I got my hands on a rt2800usb device. Mine differs slightly in which vendor/product it shows (it's sold by Belkin) and in which firmware it requests (rt2870.bin), but I suppose the issues will be similar.

Josef wrote:
So far the RT2800USB driver is non-working and the next step is figuring
out why. For that I will take a closer look at your USB back-end work
and its integration into the kernel.

I have done some investigation into this (see [1]), there is a simple issue and a harder issue.

The simple issue is that for ath9k all control transfers were outgoing, so I simply neglected to support incoming control transfers. That was easily fixed, but exposed the other issue.

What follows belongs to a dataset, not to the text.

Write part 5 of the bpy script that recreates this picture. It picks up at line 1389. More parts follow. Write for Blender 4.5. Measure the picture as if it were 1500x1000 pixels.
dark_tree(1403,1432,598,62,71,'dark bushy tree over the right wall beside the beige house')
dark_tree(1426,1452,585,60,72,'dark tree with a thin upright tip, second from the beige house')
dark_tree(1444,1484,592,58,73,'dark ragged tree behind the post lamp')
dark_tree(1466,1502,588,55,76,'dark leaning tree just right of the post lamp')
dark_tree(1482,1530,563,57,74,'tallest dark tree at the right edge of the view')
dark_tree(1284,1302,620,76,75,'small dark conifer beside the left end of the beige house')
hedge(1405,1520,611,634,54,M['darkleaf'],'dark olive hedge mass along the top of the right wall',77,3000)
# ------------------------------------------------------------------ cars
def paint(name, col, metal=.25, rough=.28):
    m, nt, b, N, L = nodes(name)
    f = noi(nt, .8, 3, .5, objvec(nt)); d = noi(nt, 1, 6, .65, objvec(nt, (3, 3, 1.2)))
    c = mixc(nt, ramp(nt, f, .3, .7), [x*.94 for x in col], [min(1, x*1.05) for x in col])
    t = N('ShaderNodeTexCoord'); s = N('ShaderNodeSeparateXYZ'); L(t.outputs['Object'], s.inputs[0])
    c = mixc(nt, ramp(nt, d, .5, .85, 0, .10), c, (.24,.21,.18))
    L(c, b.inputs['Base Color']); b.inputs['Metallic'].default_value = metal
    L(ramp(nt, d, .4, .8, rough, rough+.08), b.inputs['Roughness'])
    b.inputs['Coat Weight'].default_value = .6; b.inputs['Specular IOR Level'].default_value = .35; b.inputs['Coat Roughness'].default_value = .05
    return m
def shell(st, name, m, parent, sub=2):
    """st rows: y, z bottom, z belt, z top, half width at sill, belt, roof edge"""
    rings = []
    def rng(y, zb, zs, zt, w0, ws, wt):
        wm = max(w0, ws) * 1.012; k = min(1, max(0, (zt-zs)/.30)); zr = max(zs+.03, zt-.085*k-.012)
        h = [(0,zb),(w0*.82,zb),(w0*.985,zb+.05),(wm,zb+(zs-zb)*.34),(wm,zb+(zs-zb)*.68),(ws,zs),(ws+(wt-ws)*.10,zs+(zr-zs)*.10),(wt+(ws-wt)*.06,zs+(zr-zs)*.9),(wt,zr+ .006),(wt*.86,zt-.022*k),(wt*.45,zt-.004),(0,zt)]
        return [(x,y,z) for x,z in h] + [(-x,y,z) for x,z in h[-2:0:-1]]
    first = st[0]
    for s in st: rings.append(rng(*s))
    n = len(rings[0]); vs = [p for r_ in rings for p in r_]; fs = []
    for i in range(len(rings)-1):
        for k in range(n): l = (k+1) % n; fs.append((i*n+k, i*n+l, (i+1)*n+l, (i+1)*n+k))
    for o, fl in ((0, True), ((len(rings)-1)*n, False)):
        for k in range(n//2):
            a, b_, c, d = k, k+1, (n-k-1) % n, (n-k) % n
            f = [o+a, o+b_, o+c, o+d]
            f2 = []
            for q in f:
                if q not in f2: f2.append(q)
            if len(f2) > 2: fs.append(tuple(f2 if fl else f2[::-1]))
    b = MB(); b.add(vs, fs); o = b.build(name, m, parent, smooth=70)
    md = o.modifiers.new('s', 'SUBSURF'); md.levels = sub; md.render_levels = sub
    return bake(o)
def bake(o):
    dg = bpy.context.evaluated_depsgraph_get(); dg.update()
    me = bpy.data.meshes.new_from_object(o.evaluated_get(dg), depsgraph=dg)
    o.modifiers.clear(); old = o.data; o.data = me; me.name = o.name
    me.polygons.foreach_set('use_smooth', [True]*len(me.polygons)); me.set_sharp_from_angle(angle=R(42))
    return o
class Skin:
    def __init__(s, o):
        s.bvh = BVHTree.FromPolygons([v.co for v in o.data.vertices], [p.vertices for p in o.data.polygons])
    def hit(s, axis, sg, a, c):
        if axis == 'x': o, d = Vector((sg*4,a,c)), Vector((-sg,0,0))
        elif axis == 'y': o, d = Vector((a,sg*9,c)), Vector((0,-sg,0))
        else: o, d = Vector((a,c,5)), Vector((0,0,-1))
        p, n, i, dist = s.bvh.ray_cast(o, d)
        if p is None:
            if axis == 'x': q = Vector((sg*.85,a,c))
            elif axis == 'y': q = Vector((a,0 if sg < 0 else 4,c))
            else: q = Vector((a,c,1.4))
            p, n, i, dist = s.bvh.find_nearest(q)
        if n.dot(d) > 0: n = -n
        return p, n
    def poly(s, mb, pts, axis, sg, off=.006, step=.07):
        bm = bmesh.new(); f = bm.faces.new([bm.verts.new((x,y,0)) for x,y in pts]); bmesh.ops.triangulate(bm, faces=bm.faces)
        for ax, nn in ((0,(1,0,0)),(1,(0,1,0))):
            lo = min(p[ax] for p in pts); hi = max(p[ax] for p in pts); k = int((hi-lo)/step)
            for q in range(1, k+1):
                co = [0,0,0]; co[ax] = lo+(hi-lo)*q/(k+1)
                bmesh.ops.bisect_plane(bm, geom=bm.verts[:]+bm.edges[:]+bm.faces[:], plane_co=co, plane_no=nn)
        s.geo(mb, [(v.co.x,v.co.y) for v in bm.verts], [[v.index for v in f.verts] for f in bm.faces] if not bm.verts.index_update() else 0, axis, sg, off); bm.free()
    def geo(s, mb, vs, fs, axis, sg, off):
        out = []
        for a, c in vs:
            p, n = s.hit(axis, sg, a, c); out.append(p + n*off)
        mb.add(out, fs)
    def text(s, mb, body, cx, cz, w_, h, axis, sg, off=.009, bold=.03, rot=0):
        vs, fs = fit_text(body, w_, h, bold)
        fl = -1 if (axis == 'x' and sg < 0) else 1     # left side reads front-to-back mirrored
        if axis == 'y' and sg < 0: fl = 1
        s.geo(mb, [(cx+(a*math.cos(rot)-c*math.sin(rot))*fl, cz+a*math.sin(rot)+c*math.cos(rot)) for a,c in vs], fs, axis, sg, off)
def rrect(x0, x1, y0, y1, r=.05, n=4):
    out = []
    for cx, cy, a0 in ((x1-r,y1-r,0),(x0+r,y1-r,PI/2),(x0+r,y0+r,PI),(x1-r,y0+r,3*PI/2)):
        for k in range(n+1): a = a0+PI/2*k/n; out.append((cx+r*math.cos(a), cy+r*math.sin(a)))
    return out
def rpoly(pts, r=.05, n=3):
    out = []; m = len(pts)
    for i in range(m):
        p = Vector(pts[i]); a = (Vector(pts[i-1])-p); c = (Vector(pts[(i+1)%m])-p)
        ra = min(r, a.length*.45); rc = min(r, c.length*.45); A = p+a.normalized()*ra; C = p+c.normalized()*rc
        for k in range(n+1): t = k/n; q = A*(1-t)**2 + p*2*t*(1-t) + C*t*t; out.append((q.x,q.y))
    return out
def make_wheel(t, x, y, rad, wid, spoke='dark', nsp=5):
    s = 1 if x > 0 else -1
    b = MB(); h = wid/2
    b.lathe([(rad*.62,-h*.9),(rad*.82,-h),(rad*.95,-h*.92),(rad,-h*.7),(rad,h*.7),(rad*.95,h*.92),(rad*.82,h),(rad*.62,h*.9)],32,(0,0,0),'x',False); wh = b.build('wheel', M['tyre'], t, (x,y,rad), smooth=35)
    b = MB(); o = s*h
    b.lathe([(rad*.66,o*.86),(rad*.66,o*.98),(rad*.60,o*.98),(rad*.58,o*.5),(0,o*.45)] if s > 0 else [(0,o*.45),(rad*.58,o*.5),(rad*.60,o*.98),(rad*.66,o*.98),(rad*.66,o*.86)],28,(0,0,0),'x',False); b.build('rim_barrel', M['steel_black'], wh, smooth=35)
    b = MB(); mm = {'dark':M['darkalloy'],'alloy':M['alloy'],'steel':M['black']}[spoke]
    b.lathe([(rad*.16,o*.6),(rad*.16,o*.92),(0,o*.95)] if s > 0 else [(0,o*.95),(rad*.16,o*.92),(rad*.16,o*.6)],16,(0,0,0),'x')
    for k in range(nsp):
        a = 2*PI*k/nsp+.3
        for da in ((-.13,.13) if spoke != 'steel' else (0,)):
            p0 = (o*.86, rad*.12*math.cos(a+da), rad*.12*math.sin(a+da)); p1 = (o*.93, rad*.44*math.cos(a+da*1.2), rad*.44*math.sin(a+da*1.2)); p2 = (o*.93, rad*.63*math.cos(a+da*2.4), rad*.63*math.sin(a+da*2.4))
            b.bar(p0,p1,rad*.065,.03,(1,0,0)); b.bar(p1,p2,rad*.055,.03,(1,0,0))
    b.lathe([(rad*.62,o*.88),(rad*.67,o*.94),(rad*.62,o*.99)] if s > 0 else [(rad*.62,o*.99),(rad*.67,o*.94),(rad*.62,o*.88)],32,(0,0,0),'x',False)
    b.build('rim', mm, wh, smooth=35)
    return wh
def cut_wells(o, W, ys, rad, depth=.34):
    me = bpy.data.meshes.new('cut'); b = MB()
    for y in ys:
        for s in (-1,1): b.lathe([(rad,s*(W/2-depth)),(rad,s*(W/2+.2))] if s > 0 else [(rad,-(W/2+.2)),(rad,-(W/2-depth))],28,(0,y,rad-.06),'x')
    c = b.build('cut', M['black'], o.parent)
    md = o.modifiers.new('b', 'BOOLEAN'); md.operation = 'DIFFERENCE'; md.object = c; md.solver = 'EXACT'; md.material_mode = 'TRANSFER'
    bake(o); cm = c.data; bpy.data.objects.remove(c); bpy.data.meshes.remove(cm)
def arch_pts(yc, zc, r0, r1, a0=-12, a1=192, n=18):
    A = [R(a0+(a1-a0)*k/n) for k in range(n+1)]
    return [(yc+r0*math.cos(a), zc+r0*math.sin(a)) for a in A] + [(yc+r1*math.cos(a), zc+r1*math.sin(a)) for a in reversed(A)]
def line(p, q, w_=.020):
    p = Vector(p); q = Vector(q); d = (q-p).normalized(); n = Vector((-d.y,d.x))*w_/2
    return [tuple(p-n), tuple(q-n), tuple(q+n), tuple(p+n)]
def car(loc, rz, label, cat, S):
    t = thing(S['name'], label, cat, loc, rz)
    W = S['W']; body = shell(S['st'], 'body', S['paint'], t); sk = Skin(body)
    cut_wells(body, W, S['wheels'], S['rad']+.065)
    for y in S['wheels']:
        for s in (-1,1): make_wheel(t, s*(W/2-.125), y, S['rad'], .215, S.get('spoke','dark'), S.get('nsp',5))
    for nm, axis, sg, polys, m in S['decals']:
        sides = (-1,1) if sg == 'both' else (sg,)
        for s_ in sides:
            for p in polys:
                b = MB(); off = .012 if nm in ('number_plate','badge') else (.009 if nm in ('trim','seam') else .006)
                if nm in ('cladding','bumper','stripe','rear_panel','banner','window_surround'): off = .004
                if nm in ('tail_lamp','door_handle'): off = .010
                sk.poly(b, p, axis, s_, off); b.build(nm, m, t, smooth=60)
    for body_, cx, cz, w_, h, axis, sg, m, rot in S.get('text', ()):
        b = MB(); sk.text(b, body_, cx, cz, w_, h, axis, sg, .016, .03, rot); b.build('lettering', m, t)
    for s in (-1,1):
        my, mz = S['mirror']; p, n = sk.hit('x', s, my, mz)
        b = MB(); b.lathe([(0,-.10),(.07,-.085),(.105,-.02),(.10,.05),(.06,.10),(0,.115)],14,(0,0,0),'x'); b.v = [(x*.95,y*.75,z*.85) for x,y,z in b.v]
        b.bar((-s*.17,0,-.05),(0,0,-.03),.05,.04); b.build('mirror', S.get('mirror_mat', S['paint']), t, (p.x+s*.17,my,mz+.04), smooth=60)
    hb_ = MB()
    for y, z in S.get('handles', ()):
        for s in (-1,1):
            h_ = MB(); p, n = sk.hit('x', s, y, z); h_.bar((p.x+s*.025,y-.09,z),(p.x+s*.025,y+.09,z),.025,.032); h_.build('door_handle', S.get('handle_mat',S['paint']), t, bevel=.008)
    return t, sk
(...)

The harder issue is that Usb::Packet_handler::submit can block, allowing IO (including timer) signals to be handled. Timer signals in turn can use Lx_kit::Scheduler::schedule to try to run the kernel. Hence, it is a risk to submit any USB transaction from the kernel emulation stack, since this will be a re-entrant call to schedule if it does block and a timer fires. For whatever reason this never happened with ath9k, but seems to happen with rt2800usb. Therefore what I plan to try is to make every emulated USB transaction post to an emulator-maintained queue [2], and send an application-level signal to trigger later processing by a function on the main stack. You could imagine short-cutting this for cases where you were sure it wouldn't block, but there does not seem to be an easily exposed way to check this (it's private to the implementation). Alternatively lx_kit could use the IO-level timer handler to trigger a second application-level handler, which in turn performs the scheduling (this is what I am doing to handle completions). In this way the USB submit can be called from the kernel stack, perhaps. But that requires changes to lx_kit and may possibly break other things.

[1] https://github.com/cvparker/genode-world/tree/ath9k_driver_support-2023-01-22

[2] P.S. I already had to implement this partially in order to throttle the rate of incoming URBs submitted, otherwise the queue fills with pending incoming URBs but there's no room for the outgoing URB that's necessary to initiate the incoming transactions - so it deadlocks.